Great thread by @pmdfoster on chemicals regulation out of the EU. There is a fundamental dilemma here. https://twitter.com/pmdfoster/status/1359563690723446789
Out of the EU you can try to set up your own equally thorough system of regulation: including huge and expensive-to-generate datasets. Problem: huge costs (and for a far smaller market); and suppliers will simply decide it’s not worth it and stop supplying GB*.
Other option: just “me too” EU approvals. But then you are tied to the EU regime and lose your own regulatory capacity. And have no accountability when things go wrong.
Moreover if you don’t have access to the EU dataset (and we don’t) you are taking a certain amount on trust.
There are two ways of trying to square that circle. The one that industry is pushing the government towards: partly to follow the EU regime (a form of default “me too” approval) but to allow UK/GB to take action (require more information/take its own action) in hard cases.
Problem is that the UK authorities will be less well placed than the EU, at least at the start. They won’t have the huge EU dataset. You may decide that what they will have, combined with what they can get, is good enough: but that’s a tricky judgment.
(And when it goes wrong it may be hard to explain to angry voters why the UK made do with less data than the EU insists on.)

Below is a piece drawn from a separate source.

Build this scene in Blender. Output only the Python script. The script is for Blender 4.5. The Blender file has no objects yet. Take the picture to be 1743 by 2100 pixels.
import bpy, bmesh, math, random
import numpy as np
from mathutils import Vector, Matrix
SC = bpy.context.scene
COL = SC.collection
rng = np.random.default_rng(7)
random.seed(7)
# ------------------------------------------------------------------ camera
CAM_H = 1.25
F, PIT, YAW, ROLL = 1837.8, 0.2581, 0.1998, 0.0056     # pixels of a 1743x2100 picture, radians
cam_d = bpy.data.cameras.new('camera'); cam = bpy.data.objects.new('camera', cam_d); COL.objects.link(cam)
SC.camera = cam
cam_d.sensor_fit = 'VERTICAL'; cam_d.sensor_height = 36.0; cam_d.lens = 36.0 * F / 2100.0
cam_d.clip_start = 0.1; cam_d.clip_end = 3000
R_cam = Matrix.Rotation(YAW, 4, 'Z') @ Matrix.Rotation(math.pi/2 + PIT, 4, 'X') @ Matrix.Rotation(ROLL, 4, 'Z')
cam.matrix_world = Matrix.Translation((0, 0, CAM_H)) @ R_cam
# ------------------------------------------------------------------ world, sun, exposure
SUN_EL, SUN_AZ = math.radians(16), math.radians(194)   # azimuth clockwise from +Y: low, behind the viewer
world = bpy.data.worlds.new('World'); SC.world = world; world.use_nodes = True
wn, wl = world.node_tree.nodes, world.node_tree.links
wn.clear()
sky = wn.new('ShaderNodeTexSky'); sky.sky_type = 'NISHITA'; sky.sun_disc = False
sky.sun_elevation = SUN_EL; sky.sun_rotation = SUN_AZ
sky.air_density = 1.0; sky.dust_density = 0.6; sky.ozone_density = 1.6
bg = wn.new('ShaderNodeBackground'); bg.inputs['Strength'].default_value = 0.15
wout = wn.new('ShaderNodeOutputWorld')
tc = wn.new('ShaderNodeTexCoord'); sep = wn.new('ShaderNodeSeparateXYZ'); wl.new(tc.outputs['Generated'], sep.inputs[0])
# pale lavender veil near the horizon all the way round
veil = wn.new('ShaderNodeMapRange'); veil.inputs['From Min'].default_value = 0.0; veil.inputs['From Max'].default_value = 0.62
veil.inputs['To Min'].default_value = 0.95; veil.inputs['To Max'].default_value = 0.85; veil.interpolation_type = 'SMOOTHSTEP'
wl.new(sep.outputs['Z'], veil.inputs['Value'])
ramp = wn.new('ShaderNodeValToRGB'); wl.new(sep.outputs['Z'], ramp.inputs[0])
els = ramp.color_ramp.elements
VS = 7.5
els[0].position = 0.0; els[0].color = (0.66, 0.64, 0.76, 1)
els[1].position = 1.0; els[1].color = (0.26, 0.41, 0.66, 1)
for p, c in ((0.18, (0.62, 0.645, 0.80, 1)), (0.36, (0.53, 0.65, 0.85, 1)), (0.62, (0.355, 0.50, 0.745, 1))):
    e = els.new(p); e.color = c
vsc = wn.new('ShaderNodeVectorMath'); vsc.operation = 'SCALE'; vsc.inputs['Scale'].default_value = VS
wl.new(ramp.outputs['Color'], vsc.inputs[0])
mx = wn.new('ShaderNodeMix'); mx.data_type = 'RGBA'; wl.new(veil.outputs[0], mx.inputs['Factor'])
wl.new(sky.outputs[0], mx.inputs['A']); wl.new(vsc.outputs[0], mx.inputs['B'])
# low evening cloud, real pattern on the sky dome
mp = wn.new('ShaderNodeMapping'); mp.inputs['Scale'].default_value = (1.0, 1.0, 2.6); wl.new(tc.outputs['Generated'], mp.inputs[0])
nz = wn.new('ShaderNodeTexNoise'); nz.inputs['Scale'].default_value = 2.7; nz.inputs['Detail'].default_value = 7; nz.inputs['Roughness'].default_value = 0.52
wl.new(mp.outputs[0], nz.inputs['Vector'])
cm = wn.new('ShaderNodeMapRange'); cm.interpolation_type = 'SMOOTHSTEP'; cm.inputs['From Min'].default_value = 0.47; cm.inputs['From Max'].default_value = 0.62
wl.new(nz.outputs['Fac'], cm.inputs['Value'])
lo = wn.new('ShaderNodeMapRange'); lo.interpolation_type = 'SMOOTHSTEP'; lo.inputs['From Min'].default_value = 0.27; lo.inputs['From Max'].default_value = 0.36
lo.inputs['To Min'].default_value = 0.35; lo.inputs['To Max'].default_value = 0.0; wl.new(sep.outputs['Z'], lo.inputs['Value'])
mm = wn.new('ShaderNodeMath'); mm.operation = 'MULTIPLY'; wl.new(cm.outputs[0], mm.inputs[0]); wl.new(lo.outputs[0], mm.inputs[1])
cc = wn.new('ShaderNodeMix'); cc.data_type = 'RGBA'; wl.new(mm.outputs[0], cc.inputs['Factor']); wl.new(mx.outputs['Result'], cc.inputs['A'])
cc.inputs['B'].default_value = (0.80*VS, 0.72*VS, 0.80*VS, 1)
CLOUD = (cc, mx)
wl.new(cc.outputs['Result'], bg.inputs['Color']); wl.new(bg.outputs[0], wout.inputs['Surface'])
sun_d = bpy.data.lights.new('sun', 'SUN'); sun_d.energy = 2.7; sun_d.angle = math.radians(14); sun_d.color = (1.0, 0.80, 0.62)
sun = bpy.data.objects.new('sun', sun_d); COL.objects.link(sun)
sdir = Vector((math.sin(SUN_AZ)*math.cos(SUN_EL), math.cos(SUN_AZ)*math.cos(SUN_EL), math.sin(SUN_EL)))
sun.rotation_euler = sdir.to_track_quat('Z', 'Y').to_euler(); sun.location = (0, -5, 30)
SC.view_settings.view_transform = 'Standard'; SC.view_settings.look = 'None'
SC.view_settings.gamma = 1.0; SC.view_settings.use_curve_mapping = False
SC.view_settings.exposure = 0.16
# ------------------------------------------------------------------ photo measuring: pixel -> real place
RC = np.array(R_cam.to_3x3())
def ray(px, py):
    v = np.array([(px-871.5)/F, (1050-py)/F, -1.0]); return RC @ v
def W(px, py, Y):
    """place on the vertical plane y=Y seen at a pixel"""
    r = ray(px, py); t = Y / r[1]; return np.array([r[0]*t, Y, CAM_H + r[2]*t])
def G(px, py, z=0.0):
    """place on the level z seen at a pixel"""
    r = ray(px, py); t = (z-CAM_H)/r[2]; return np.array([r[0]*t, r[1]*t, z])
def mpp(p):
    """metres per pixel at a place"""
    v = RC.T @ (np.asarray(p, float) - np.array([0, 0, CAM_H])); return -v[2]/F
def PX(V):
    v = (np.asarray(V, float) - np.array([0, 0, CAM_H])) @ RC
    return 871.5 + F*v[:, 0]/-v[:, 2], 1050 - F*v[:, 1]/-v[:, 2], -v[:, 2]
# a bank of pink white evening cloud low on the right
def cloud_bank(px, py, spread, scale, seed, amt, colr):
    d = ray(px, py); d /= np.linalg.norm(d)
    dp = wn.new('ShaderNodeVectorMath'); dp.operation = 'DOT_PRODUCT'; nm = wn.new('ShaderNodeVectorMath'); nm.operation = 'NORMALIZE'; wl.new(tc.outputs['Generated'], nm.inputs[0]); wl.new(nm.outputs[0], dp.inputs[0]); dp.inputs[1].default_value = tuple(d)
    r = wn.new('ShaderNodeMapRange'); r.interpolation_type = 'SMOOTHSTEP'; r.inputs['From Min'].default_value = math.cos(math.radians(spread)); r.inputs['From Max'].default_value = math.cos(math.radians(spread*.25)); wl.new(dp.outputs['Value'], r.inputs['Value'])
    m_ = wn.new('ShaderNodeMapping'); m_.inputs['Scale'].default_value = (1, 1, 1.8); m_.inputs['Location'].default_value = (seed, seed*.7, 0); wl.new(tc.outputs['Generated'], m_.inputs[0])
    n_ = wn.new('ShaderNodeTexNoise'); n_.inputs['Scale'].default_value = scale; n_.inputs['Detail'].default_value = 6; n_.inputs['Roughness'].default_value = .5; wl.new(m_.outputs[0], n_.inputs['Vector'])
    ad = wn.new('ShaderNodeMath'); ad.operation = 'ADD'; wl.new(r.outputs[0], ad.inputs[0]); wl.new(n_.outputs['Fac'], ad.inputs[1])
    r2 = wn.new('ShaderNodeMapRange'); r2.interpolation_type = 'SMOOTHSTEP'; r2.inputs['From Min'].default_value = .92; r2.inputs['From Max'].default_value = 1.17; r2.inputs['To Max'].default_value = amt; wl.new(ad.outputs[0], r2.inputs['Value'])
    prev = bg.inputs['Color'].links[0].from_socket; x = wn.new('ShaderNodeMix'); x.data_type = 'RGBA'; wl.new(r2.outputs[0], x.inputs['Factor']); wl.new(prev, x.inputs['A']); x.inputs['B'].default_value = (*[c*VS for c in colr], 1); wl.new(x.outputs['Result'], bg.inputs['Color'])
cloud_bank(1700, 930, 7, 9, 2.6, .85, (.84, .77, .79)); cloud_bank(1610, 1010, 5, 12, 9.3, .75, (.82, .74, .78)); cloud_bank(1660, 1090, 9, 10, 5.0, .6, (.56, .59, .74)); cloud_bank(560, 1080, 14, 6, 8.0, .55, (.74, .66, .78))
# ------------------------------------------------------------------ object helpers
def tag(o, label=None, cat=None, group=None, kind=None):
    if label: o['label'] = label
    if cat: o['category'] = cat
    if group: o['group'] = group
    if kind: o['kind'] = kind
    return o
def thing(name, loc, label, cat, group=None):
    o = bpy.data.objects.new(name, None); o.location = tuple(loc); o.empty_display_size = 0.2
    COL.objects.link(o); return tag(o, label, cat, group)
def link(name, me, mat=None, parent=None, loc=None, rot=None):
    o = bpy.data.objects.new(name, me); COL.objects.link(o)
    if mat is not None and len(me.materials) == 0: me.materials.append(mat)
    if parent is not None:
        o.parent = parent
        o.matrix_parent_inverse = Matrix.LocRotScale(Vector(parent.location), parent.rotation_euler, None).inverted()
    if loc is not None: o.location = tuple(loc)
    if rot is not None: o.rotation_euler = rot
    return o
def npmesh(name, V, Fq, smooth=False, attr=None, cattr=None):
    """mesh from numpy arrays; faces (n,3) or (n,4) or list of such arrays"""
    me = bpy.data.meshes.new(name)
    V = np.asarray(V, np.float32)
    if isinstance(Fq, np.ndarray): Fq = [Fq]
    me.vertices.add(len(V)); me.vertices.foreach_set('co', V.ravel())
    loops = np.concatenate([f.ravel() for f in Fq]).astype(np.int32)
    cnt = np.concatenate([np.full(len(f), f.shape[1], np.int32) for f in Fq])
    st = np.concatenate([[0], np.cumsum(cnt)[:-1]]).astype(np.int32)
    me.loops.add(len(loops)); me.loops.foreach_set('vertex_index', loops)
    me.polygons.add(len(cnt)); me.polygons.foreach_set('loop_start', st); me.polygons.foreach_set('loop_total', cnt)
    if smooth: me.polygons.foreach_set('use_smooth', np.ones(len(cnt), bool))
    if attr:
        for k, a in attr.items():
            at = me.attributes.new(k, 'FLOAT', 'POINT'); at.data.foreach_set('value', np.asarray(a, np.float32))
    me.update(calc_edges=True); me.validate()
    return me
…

The other route would have been to try to stay in these single market regimes. That was what the May government proposed to do. It was even hinted at in the 2019 political declaration - but the Johnson government chose not to pursue it.
Why was it rejected? Dogma, again: “The Government’s position on not remaining within the jurisdiction of the European Courts of Justice (ECJ), means that we are not seeking alignment with EU REACH or participation in the European Chemicals Agency”.
But if the UK had accepted that it would accept EU/EEA law in this area (eg the EFTA Court), it might have been possible to remain as a participant in the the EU/EEA regime (with which GB manufacturers will comply anyway, given exports).
Add to the list: “Choices made by the Johnson government that any successor is likely to want to revisit”.
*NI remains part of the EU regime under the protocol: so we are talking about a GB, not a UK, regime.